INFORMATION PROVIDED:
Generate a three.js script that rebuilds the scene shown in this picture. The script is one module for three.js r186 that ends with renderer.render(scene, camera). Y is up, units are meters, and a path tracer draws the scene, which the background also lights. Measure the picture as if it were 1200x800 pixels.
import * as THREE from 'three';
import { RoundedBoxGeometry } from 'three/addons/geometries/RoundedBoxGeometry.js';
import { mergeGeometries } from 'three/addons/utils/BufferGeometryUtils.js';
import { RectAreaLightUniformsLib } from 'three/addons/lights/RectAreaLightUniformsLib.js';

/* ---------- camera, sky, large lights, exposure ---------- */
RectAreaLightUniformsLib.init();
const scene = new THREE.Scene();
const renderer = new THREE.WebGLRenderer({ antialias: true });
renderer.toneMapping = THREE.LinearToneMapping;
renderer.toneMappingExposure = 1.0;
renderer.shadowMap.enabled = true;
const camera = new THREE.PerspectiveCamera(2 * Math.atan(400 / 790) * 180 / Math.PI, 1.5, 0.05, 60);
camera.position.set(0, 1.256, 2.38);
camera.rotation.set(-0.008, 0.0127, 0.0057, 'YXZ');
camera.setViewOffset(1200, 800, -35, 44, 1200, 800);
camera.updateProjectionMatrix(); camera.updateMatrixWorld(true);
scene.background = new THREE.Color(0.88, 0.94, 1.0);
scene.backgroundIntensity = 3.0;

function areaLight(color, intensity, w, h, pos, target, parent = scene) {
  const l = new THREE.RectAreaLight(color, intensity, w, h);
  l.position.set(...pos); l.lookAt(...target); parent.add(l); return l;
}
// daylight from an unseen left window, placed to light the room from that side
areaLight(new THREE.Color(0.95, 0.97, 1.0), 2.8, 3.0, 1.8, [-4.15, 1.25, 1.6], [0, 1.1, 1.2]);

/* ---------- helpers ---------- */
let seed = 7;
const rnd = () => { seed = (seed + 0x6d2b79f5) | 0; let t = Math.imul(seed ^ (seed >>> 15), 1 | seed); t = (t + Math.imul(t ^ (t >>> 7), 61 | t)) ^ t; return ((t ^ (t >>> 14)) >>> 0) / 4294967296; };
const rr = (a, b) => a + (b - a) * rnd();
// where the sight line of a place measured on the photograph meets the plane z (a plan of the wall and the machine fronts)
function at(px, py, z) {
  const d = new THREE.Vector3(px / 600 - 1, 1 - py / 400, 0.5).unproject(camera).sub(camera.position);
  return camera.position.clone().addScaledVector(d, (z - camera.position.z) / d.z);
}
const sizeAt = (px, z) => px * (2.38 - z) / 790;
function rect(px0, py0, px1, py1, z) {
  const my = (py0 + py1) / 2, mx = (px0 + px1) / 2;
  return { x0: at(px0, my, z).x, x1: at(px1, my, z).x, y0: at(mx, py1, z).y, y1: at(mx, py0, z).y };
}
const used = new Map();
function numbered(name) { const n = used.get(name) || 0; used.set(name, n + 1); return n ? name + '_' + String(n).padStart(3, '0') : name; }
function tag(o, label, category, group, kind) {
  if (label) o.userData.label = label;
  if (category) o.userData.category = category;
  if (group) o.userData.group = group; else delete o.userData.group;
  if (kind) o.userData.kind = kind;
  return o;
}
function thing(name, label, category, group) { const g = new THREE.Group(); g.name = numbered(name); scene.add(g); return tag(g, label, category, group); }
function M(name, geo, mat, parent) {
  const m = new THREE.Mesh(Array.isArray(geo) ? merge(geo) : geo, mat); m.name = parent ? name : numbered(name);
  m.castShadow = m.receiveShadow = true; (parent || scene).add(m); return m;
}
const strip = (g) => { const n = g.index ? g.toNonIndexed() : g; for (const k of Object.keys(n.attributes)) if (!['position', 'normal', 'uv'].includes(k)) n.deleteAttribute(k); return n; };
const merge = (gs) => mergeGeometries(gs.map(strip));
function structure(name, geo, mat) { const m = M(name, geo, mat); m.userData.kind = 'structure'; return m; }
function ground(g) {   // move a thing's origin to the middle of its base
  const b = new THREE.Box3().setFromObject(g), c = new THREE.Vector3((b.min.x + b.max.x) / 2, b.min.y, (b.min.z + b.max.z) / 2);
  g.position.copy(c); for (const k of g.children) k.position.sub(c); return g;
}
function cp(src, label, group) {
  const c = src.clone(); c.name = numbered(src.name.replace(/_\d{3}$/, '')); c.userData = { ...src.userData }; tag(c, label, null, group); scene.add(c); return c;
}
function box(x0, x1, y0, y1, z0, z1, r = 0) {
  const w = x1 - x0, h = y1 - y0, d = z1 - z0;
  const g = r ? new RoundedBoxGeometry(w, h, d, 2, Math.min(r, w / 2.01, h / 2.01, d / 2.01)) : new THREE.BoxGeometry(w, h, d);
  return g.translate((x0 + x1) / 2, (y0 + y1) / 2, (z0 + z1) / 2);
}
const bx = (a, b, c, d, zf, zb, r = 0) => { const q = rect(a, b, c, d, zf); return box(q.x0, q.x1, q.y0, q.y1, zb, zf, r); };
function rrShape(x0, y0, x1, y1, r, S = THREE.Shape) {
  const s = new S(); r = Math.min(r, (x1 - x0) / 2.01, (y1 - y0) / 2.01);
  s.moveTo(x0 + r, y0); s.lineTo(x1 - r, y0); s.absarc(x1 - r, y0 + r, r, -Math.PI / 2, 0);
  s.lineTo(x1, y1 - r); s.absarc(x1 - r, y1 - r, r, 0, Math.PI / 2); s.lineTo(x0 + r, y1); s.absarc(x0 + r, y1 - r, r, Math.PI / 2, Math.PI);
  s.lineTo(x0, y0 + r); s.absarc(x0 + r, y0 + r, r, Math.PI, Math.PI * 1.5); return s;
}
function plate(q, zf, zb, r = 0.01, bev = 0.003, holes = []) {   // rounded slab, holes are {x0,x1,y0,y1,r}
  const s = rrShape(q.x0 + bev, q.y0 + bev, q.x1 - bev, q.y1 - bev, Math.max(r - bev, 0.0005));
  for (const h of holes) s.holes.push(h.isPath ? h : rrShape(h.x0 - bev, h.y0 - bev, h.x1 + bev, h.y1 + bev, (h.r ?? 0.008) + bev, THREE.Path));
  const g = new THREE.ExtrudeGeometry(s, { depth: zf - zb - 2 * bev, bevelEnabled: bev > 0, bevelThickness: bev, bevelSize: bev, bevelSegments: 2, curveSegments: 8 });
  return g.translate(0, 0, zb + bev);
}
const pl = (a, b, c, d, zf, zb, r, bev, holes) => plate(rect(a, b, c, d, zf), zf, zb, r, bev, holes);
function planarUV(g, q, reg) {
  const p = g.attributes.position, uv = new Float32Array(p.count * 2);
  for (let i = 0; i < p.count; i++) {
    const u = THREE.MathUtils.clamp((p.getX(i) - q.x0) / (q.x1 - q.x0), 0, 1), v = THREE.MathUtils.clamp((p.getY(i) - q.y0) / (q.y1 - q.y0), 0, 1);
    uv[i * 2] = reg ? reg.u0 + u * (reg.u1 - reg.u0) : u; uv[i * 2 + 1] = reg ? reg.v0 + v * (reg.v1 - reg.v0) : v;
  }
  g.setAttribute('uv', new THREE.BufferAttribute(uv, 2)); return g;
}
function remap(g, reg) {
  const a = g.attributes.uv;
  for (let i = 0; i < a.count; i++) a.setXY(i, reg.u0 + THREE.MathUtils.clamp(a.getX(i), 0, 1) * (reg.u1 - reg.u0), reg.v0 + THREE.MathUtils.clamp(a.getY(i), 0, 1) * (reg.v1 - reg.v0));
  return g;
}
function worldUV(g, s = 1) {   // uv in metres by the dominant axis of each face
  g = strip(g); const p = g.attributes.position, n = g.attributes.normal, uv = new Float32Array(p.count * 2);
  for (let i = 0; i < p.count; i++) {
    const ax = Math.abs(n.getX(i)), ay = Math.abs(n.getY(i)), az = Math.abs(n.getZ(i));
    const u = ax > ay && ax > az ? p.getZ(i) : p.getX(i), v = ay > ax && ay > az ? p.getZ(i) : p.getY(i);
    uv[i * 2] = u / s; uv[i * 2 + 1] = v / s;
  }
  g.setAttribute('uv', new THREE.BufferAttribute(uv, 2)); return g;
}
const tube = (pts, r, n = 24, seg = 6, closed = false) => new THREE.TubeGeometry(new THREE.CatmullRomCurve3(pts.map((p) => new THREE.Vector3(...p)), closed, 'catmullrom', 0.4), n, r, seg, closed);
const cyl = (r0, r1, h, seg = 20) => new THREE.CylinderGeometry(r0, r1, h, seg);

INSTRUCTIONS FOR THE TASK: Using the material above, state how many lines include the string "that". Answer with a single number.

THE OUTPUT: 2